Credit Transfer in Italian Universities

Posted on 09 Jun 2014 Views ( 2930 )

Under Ministerial Decree 509/99 in the university sector and in the non-university sector under decree 508/99, the European Credit Transfer System (ECTS) entered into the legal framework in 1999. It is known as credito formativo universitaro and has been adopted as the national system. It is based on student workload and used as an accumulation system. One credit is 25 hours of work. One year full-time study consists of 60 ECTS and therefore is equal to 1500 hours. The variation in the number of hours can be 20 percent if reasoned properly. Being the minimum passing grade as 18, grades are expressed in terms of a grading scale of 0-30.

ECTS is being used as a transfer system by most institutions for international exchanges. University sector started implementing this on a full-pledged basis in academic year 2001/02. The non-university sector started implementing in 2002/03.

Numerous Universities have placed ECTS grade equivalencies on their Web sites program wise. These grading scales only give the students a view of how ECTS and Italian grading system might compare. They also reveal that different faculties and institutions consider the ECTS grading scale quite differently:

Mobility

In July 2003, a law has founded “fund to support the mobility of student” with a goal of nurturing foreign student mobility. This will include supplementary funds for Erasmus grants and the ministry will give the monetary support which will be distributed to universities. Keeping the same aim in mind, the law offers for the setting up of the National Register of Graduates and Students. The register will facilitate procedures related to the recognition of credits.

As per Italian law 509, Universities are allowed to award joint degrees with other Italian or International Universities.

There have a rise in the incoming and outgoing students, as per Erasmus student and teacher mobility figures.

Quality Assurance

In 1999, the Comitato Nazionale per la Valutazione Del Sistema Universitario (CNVSU) was being established in Italy, through which the nation participates in the European Network for Quality Assurance in Higher Education. CNVSU is accountable for:

  • Developing an annual program of external evaluations,
  • Fostering experimentation including the dispersal of evaluation methodologies, and
  • Determining the general criteria for university evaluation.

The body also defines criteria and the set of principles and procedures required for the harmonization of the internal-evaluation carried out by the individual universities.

The committee also defines parameters, standards, and technical regulations and performs evaluations, preliminary inquiries, and advisory tasks.

Italian University Rectors Conference (CRUI) has initiated a model called Campus One Project. Universities voluntarily have adopted this basis in order to evaluate degree courses.
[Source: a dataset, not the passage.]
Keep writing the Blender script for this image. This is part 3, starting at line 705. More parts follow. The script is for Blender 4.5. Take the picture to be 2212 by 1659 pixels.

The project’s objective is to develop teaching quality and to endorse the quality culture among higher education institutes. It takes both external and internal evaluation into the count. Over a period of three years, the government has funded for the project.

The project mainly focuses on areas: Links with stakeholders, foreign language and computer skills certification, program management evaluation, information and computer technology, and quality evaluation.

The Italian University Rectors Conference (CRUI) and the Comitato Nazionale per la Valutazione Del Sistema Universitario (CNVSU) projects have one thing in common that both works with an ultimate goal of accreditation at the national level and to launch a system of evaluation.